I think we’re more likely to become known the universe over as weirdo obsessives; aficionados of the idiosyncratic, writ large and writ small. As a whole culture, we can fixate on whether a dress is blue or gold: this gives us joy. I think that’s the exact same instinct feeding my friend’s mom, who collects vintage makeup compacts, to the point where she has practically an entire room filled with them: this gives her joy. It makes no sense. It serves no function except self-expression through appreciation.
This instinct is my favorite thing about human beings. Firstly, because it’s an instinct based on deep, and deeply personal, joy. Yes, it can be derailed by greed, but this instinct to collect; to curate niche, miniature museums; to connect the dots between disparate objects and then between those disparate objects and the human experience…this is one of the most purely positive human tendencies I can think of.
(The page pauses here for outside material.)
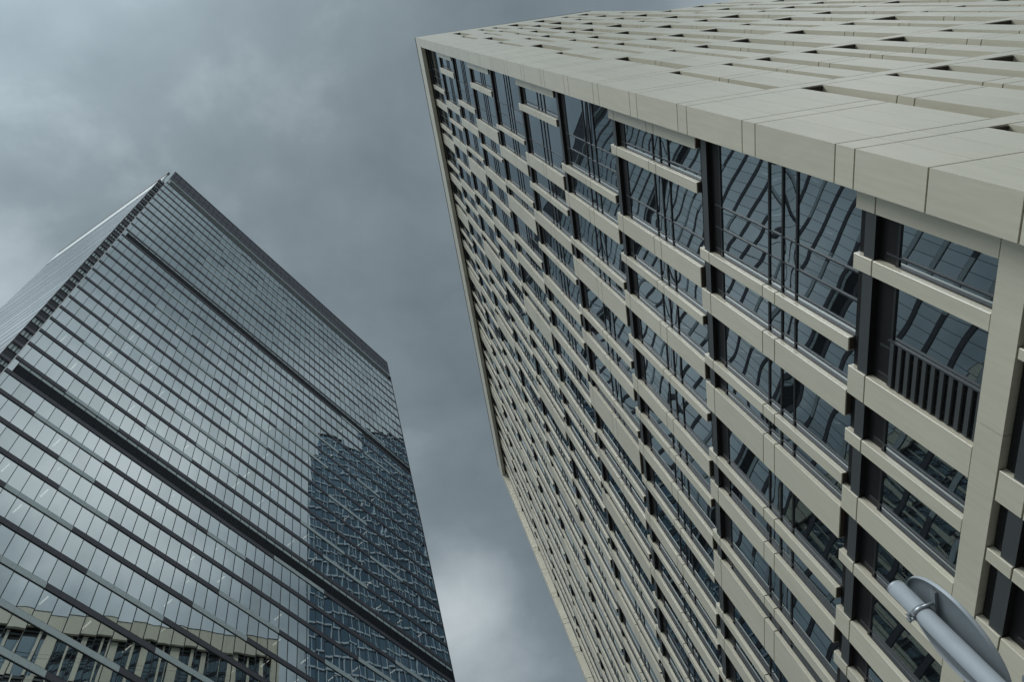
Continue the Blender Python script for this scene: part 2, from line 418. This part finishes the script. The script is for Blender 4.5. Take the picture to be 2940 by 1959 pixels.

It’s also, and here is where I get relevant, the most elemental part of storytelling. Anyone who is known to be of a writerly tendency has fielded the question: where do you get your ideas? I think we all have different answers to that question, ways we think about crafting character arcs or developing settings, but these answers are wrong, because the answer is: you get them from the junk store collection of shit in your head. Photo albums under the skylight, your great-aunt’s Madame Alexander dolls by the stairs. All the things you’ve read, watched, seen, enjoyed, heard, hated, experienced—it’s the dragon hoard in your head. You mix and match. Dialogue from one real-life road trip dropped into a story opener inspired by slasher movies. You meaningfully–or provocatively or satisfyingly or sweetly or terrifyingly–juxtapose objects in your collection in order to curate an exhibit, and hopefully the exhibit says something about its contents that hasn’t been said before.
Personally, I don’t collect business cards anymore. I moved on the keychains, shot glasses, and finally–and inevitably–books. I’ll talk more about this habit (fixation, addiction) another time, but what I will say now is this: I’ve never felt more joyfully myself–I’ll say that again: joyfully, needlessly myself–then when I’m picking something for my collection, saying to a volume, “Yes, you. I see me in you.”
Everybody collects. Even if they think they don’t, they probably have eighteen dead lighters in a drawer. It’s why I’m always curiously looking through people’s things–I’m not rude, I’m trying to get to know you! Do you have every limited Starbucks gift card from the 2000s glued and grouted to a coffee table? How about six trunks full of period salt shakers? Please show me! I want to read your story!
I don’t really have a moral or a button to end this post on, except maybe to say, this is why you don’t chase trends. If your story isn’t coming from your own personal dragon hoard in some way, you’re not really communicating. You’re writing, but you’re not storytelling.
And I’m really hoping the Vulcans move up First Contact, so I want all us humans to put our best foot forward.